___ PROVIDED MATERIAL

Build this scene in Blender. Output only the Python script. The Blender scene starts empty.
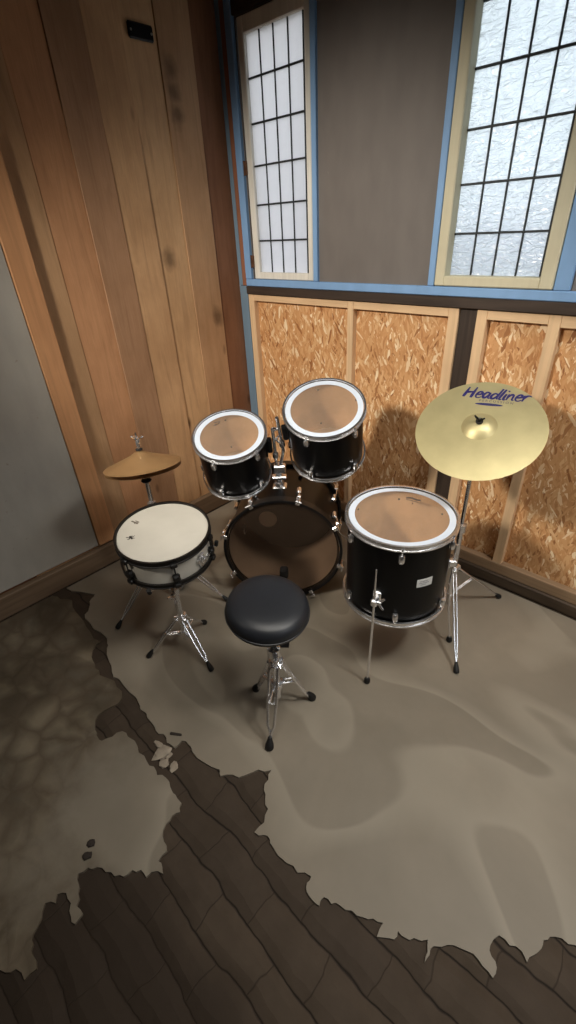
import bpy, math, random
from math import pi, sin, cos, radians, sqrt, atan2
from mathutils import Vector, Matrix, Quaternion, noise

random.seed(7)
scene = bpy.context.scene
COL = scene.collection
V = Vector

# ------------------------------------------------------------------ materials
def lin(c):
    return tuple(((x / 255) / 12.92 if x / 255 <= .04045 else ((x / 255 + .055) / 1.055) ** 2.4) for x in c) + (1.0,)

class NT:
    """tiny node-tree helper"""
    def __init__(s, name):
        s.m = bpy.data.materials.new(name); s.m.use_nodes = True
        s.t = s.m.node_tree; s.n = s.t.nodes; s.n.clear()
        s.out = s.n.new('ShaderNodeOutputMaterial')
        s.b = s.n.new('ShaderNodeBsdfPrincipled')
        s.link(s.b.outputs[0], s.out.inputs[0])
    def link(s, a, b): s.t.links.new(a, b)
    def node(s, typ, **kw):
        n = s.n.new(typ)
        for k, v in kw.items(): setattr(n, k, v)
        return n
    def put(s, sock, v):
        if isinstance(v, bpy.types.NodeSocket): s.link(v, sock)
        else: sock.default_value = v
    def coord(s, scale=(1, 1, 1), rot=(0, 0, 0), loc=(0, 0, 0), kind='Object', src=None):
        if src is None:
            src = s.node('ShaderNodeTexCoord').outputs[kind]
        mp = s.node('ShaderNodeMapping')
        mp.inputs['Scale'].default_value = scale; mp.inputs['Rotation'].default_value = rot; mp.inputs['Location'].default_value = loc
        s.link(src, mp.inputs[0]); return mp.outputs[0]
    def noise(s, vec, scale=5, detail=4, rough=.5, dist=0, col=False):
        n = s.node('ShaderNodeTexNoise')
        s.link(vec, n.inputs['Vector'])
        n.inputs['Scale'].default_value = scale; n.inputs['Detail'].default_value = detail
        n.inputs['Roughness'].default_value = rough; n.inputs['Distortion'].default_value = dist
        return n.outputs['Color' if col else 'Fac']
    def ramp(s, fac, stops, interp='LINEAR'):
        r = s.node('ShaderNodeValToRGB'); r.color_ramp.interpolation = interp
        e = r.color_ramp.elements
        while len(e) < len(stops): e.new(.5)
        for el, (p, c) in zip(e, stops):
            el.position = p; el.color = c if len(c) == 4 else tuple(c) + (1,)
        s.put(r.inputs[0], fac); return r.outputs[0]
    def mix(s, fac, a, b, blend='MIX'):
        m = s.node('ShaderNodeMix', data_type='RGBA', blend_type=blend)
        s.put(m.inputs[0], fac); s.put(m.inputs[6], a); s.put(m.inputs[7], b); return m.outputs[2]
    def math(s, op, a, b=0.0, c=0.0):
        m = s.node('ShaderNodeMath', operation=op)
        s.put(m.inputs[0], a); s.put(m.inputs[1], b); s.put(m.inputs[2], c); return m.outputs[0]
    def bump(s, h, strength=.3, dist=.01, normal=None):
        b = s.node('ShaderNodeBump'); b.inputs['Strength'].default_value = strength; b.inputs['Distance'].default_value = dist
        s.link(h, b.inputs['Height'])
        if normal is not None: s.link(normal, b.inputs['Normal'])
        s.link(b.outputs[0], s.b.inputs['Normal']); return b.outputs[0]
    def set(s, color=None, rough=None, metal=None, spec=None, **kw):
        if color is not None: s.put(s.b.inputs['Base Color'], color)
        if rough is not None: s.put(s.b.inputs['Roughness'], rough)
        if metal is not None: s.put(s.b.inputs['Metallic'], metal)
        if spec is not None: s.put(s.b.inputs['Specular IOR Level'], spec)
        for k, v in kw.items(): s.put(s.b.inputs[k.replace('_', ' ')], v)
        return s.m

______

STATED EXERCISE | Give again, word for word, every line from the top of the data above to the line holding "return tuple(((x /", inclusive, with the pictures left out.

WORKED SOLUTION |
Build this scene in Blender. Output only the Python script. The Blender scene starts empty.
import bpy, math, random
from math import pi, sin, cos, radians, sqrt, atan2
from mathutils import Vector, Matrix, Quaternion, noise

random.seed(7)
scene = bpy.context.scene
COL = scene.collection
V = Vector

# ------------------------------------------------------------------ materials
def lin(c):
    return tuple(((x / 255) / 12.92 if x / 255 <= .04045 else ((x / 255 + .055) / 1.055) ** 2.4) for x in c) + (1.0,)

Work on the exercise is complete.